Mamdani and other Democrats have found success with the focus on cost of living even as the inflation crisis of the Biden years has largely faded as a top political concern. A recent New York Times poll found that nationwide, “inflation” ranked as only the seventh-most-important issue in voters’ minds, behind “The economy/jobs/the stock market,” “polarization,” “Trump/Republicans” “immigration” “The Democrats” and “the state of democracy/corruption.”

When the 2025 mayoral race began, Mamdani’s campaign didn’t have enough money to hire a pollster, so the free buses and child care and rent freeze that became cornerstones of his campaign came from conversations the candidate and staffers had among themselves and with voters. Now, campaign officials say that even had they had the funds to hire a pollster, it’s unlikely that those surveyed would have mentioned lowering costs as something they wanted the next mayor to tackle since most voters remain skeptical that government can meaningfully impact their bottom line.

“The blueprint for Democrats is to find things people stress about and offer answers about how they are going to address it, “ said Rebecca Katz, whose firm, Fight Agency, does ads for the Mamdani campaign. “Everyone stays up late at night and worries about how they are going to pay the things they need, and what Zohran did is he came up with easy-to-understand solutions to the problems of real New Yorkers.”

For some Democrats, the notion of centering affordability in your campaign pitch is hardly something that Mamdani deserves all the credit for. Talking about prices during a time of high inflation is, after all, a bit like talking about jobs during a recession.

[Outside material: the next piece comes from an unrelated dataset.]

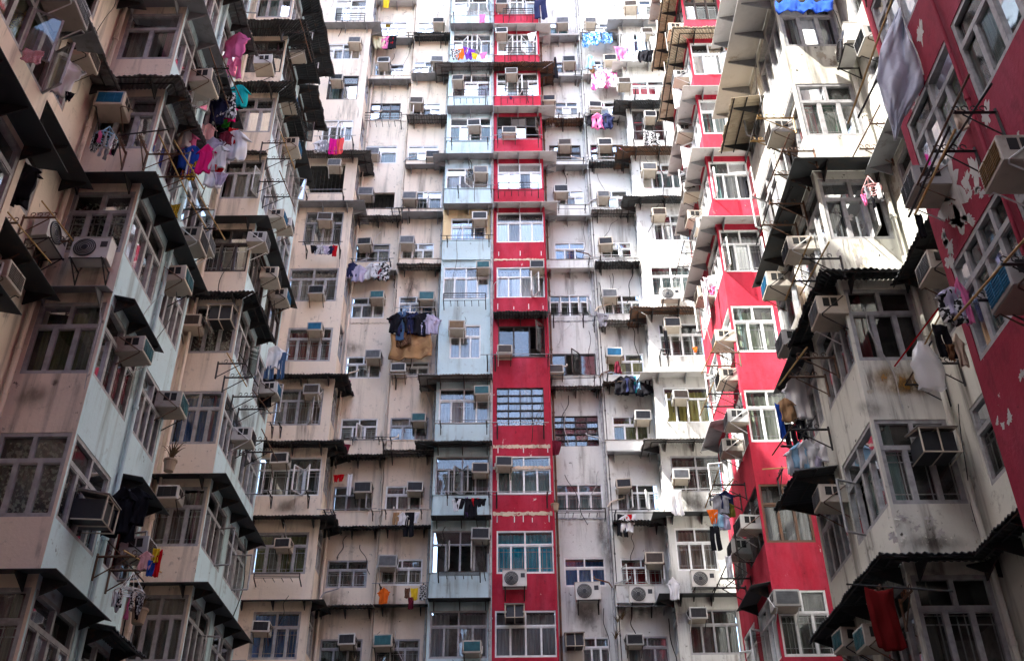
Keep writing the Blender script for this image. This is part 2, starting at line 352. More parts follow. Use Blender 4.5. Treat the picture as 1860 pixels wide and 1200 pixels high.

“Why are we talking about the New York City mayor’s race and not about a Sioux City Democrat who just flipped a +11 Trump district in Iowa?” said Rahm Emanuel, the former mayor of Chicago and a potential 2028 presidential contender. “It’s because you are a New York City journalist with a fucking 917 area code.”

Still, Emanuel conceded that “every time Kamala Harris talked about affordability, she was ahead in the polls, and every time she talked about democracy, she was down in the polls. It’s the core issue for voters, so if you are running for office, you had better be on top of it. And every action Trump does is so that the public doesn’t focus on the economy and affordability. You see it every time the inflation numbers come out and he starts talking about crime and immigration.”

It is not only around affordability that Mamdani has altered the contours of the Democratic Party’s discourse. While most Democrats criticized or at least shied away from the 2024 campus protests over the Israel-Palestine conflict, the Mamdani campaign tried from the start to tap into the energy of the protesters. Prior to Mamdani’s run, doing anything other than pledging fidelity to Israel was thought to be political suicide, especially in New York. During the first mayoral debate, nearly all the candidates onstage said their first overseas trip would be to Israel; Mamdani, who has refused to say that Israel should remain a Jewish state, said he would focus on the city and remain in the five boroughs. Soon after Mamdani won the primary, however, polling showed that only 8 percent of Democrats nationwide supported the Israeli government’s action in Gaza, while in New York, a yawning 18-point gap has opened up between those who say they are more supportive of the Palestinians than of Israelis.

In 2024, Khanna said that when he was one of a handful of members of Congress to vote against aid to Israel, he was told by his colleagues that “it would be a career-ender for me.” Now, more than a year later, with Mamdani set to go to City Hall, Khanna said the whole party can have a different orientation.

“I don’t think anybody would say that vote was a career-ender anymore.”